We know that God works all things together according to his good purposes (Romans 8:28). He will use a good name to remind us of the work that only he can do in life since goodness can only be found in Christ. Every Christian who dies is a testimony to our Savior’s redeeming grace.  There is more serious talk about life, the meaning of life, and the special grace of salvation at a funeral than there is at birth, where we should rejoice in God’s general grace to all people who are born.

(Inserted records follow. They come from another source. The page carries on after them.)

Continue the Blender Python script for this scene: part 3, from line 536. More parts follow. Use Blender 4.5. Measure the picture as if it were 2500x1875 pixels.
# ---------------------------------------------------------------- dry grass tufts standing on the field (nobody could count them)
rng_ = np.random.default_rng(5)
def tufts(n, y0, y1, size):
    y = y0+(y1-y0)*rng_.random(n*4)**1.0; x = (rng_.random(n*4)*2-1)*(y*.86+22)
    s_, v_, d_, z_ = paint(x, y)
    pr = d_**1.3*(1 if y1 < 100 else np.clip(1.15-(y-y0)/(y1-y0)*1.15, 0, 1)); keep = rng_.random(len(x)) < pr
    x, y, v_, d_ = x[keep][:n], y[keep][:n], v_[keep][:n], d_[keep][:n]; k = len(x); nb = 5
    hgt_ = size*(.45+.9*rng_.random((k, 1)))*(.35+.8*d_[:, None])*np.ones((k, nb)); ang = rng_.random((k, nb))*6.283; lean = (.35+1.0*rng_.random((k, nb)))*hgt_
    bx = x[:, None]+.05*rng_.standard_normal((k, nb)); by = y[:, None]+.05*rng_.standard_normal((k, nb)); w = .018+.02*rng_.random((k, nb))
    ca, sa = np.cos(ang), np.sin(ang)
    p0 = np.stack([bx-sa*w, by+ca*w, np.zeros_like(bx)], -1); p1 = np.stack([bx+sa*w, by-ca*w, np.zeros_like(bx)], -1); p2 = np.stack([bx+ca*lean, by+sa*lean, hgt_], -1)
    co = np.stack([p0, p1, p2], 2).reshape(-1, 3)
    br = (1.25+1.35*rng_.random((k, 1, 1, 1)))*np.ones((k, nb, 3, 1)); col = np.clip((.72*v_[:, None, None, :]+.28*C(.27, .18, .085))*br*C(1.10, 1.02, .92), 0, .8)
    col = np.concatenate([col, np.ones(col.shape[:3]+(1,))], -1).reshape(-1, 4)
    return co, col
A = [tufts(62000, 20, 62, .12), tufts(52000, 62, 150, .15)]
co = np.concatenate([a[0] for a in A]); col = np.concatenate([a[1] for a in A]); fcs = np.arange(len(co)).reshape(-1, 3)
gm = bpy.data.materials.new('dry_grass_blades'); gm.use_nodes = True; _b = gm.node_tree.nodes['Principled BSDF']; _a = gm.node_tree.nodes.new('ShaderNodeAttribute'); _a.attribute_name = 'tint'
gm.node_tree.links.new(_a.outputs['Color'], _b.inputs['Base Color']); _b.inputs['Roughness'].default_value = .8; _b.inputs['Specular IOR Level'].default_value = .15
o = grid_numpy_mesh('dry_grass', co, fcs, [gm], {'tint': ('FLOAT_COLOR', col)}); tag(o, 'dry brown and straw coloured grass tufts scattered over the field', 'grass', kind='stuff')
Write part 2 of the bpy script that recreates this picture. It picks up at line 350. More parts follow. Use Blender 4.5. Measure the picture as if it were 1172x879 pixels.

John Gill puts it this way: [Deceased Christians] are meet for heaven; the righteousness of Christ on them, and so have a title to it; they are such who have hope in their death, and die in faith and in the Lord: their death is better than their birth; at their birth they come into the world under the imputation and guilt of sin, with a corrupt nature; are defiled with sin, and under the power of it, liable in themselves to condemnation and death for it: at the time of their death they go out justified from sin through the righteousness of Christ, all being expiated by his sacrifice, and pardoned for his sake; they are washed from the faith of sin by the blood of Christ, and are delivered from the power and being of it by the Spirit and grace of God; and are secured from condemnation and the second death: at their coming into the world they are liable to sin yet more and more; at their going out they are wholly freed.” *

Today is a good day to consider what endings have taken place in 2018, and may still come in the next day. Obviously, some things are not meant to end, since January 1 is an arbitrary date on the calendar. But perhaps there are some issues, torments, or burdens that the Lord would have end before you begin the new year. Will you seek his wisdom on this last Sabbath of 2018 for what might be put away in your life, to move forward with him?